Neben dem Fussball machte Scheibli eine Bäckerlehre. Später arbeitete er für Nestlé im Aussendienst und engagierte sich ehrenamtlich in seinem Klub, dem FC Unterstrass. Als 1966 ein Junioren-Chlausabend anstand, begann seine Geburtsstunde als Reporter. «Wir wollten damals eigentlich Jan Hiermeyer engagieren, um ein paar eingeladene Spieler des FC Zürich zu interviewen. Doch der verlangte zu viel Geld. Also schnappte ich mir das Mikrofon und sprang ein.»

Sein erster Versuch, in der Radiolandschaft Fuss zu fassen, misslang aber. Zwar arbeitete er kurz für Radio Beromünster, doch für deren Chefs war seine Art zu reisserisch.
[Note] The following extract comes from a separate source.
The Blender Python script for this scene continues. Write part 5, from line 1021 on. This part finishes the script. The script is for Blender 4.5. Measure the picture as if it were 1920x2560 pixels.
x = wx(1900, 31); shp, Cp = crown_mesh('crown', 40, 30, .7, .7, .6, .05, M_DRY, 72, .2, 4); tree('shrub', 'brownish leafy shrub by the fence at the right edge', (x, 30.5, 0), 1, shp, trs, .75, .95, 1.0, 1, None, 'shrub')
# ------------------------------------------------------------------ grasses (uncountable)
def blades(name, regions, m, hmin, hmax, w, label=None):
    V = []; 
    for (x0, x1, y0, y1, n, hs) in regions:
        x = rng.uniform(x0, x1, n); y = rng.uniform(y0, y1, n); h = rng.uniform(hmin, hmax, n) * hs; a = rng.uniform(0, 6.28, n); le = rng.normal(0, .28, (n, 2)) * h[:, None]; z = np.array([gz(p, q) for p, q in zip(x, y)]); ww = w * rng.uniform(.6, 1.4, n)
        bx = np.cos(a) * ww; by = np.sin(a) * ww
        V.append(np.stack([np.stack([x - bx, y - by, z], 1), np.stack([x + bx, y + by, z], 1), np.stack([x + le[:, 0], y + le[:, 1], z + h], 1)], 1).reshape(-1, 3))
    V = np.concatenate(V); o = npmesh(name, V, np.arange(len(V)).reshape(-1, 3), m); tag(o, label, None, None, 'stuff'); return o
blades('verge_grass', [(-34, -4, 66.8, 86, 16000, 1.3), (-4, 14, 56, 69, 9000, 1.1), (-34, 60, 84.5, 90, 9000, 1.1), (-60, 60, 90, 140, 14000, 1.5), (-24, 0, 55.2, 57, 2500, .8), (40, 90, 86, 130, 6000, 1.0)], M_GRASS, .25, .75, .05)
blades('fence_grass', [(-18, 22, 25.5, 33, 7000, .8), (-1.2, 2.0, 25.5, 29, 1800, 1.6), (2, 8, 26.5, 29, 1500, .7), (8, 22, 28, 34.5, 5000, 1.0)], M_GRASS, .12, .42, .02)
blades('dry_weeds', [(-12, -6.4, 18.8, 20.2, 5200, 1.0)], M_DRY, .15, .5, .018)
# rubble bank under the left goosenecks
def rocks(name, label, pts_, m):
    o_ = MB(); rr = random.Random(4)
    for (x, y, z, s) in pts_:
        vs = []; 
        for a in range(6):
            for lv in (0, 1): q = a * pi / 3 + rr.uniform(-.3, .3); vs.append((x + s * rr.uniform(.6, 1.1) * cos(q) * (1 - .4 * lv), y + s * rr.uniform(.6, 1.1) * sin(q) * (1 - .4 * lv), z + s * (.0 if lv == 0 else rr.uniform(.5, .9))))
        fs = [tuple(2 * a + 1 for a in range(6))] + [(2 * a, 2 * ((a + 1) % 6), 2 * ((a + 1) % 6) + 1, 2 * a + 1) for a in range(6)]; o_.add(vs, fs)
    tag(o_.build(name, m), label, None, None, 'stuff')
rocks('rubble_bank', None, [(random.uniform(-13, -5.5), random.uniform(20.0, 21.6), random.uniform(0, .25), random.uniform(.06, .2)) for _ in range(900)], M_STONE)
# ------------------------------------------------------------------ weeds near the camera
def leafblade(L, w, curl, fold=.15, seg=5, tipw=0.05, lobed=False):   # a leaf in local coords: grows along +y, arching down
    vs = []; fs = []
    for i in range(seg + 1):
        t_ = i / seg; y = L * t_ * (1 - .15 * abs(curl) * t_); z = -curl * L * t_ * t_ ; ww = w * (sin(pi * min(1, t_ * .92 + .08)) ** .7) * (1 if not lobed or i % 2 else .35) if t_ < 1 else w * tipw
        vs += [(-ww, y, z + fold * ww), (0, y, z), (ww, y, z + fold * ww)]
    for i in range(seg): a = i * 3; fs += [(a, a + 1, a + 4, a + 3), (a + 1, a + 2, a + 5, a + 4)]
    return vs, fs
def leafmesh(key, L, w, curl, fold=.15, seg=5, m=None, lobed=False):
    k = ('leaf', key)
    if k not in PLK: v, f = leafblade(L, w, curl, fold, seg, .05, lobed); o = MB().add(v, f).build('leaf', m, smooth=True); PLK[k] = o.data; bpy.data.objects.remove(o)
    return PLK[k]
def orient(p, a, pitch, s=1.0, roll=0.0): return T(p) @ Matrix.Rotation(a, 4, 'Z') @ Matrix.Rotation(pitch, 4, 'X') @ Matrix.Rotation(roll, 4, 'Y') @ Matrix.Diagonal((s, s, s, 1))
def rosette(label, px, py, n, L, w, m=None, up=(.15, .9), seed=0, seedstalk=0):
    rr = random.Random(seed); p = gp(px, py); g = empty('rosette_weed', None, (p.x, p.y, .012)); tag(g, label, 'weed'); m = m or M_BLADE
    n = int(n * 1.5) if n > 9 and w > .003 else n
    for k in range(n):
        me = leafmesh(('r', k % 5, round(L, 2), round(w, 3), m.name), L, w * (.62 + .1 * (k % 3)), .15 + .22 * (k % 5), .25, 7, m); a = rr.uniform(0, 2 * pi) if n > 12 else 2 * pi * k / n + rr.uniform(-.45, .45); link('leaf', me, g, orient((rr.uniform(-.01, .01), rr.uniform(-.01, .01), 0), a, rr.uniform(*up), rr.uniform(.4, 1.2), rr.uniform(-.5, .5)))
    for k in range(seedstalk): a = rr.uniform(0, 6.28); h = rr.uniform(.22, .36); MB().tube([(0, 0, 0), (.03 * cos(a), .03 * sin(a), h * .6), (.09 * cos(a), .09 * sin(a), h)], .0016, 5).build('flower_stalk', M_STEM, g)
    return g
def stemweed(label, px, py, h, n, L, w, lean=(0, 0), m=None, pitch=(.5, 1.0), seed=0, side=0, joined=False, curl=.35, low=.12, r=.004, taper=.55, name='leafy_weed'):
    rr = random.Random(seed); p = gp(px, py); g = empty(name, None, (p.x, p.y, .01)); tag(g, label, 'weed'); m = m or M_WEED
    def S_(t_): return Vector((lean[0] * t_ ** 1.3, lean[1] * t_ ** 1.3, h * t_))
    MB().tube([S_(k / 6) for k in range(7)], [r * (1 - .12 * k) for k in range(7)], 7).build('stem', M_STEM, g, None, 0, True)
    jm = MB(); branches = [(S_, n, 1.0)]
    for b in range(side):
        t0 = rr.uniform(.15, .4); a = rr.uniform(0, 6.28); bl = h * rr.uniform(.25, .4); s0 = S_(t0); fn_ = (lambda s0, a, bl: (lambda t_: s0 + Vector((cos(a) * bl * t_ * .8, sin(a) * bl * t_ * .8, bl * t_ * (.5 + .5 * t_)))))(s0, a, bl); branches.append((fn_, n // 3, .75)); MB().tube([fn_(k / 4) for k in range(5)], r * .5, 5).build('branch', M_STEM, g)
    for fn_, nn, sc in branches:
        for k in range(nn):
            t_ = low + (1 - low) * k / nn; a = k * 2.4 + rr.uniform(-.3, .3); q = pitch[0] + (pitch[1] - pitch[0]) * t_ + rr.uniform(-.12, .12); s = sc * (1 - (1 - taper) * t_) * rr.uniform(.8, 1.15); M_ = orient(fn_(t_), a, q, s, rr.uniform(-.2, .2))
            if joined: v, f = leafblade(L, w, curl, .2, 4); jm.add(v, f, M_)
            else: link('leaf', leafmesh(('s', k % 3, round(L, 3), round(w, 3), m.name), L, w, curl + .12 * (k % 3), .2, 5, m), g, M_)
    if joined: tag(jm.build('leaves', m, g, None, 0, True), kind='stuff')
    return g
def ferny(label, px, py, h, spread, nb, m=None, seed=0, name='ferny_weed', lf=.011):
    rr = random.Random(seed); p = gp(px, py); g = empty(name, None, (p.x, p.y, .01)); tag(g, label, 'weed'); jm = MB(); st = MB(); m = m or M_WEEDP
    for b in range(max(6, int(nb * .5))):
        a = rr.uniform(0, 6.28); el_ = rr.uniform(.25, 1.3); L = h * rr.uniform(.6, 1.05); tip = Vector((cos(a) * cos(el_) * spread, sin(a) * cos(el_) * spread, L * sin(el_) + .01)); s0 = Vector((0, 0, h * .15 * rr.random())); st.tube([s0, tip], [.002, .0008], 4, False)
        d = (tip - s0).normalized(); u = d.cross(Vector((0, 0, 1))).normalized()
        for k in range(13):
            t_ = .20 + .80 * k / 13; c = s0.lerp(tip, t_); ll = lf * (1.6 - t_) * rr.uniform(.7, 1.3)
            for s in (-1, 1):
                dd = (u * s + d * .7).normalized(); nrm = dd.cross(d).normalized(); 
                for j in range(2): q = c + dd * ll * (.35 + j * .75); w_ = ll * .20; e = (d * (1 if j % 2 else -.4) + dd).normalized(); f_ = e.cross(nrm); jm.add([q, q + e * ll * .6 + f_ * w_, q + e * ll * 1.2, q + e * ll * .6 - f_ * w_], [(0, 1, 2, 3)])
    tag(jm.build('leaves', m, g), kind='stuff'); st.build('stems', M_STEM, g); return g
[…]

Nicht aber für Roger Schawinski, den Gründer des neuen «Radio 24». «Schawi hat mich dann ins Rampenlicht gestellt und gefördert.» Es war der Startschuss für eine einzigartige Karriere.

«Bitte nicht weitersagen»

Das viele Reden hatte Scheibli im Februar 2023 müde gemacht. Nach einer Stunde Gespräch spielte ihm sein Gedächtnis immer öfters einen Streich. Wir redeten noch einmal über seine verstorbene Margrit. Scheibli schwärmte von seiner Ehe, die 2018 so jäh zu Ende ging. «Wir hatten in über 60 Ehejahren nicht einmal einen richtigen Streit. Sie war eine wunderbare Frau.»

Noch einmal schaute Scheibli in seiner Wohnung nachdenklich auf ein Foto seiner Frau. 67 Jahre lang lebte die treue Seele an der gleichen Adresse. Und auch seiner Zweitwohnung hielt er stets die Treue: dem Zürcher Hallenstadion. Doch seit letzter Saison spielen die ZSC Lions bekanntlich in der neuen Swiss Life Arena. «Das neue Stadion gefällt mir gut. Beim letzten Besuch habe ich übrigens festgestellt, dass mein Bekanntheitsgrad noch immer sehr hoch ist.»

Während er dies sagte, beugte er sich zu mir rüber, legte eine Hand auf meinen Arm und flüsterte. «Das macht mich schon ein bisschen stolz. Aber bitte nicht weitersagen.» Dann wurde seine Stimme wieder lauter. «Aber genug darüber, lass uns über meine Zeit als Fussballgoalie reden.»

Jetzt ist seine Stimme für immer verstummt. Machs guet, Walti!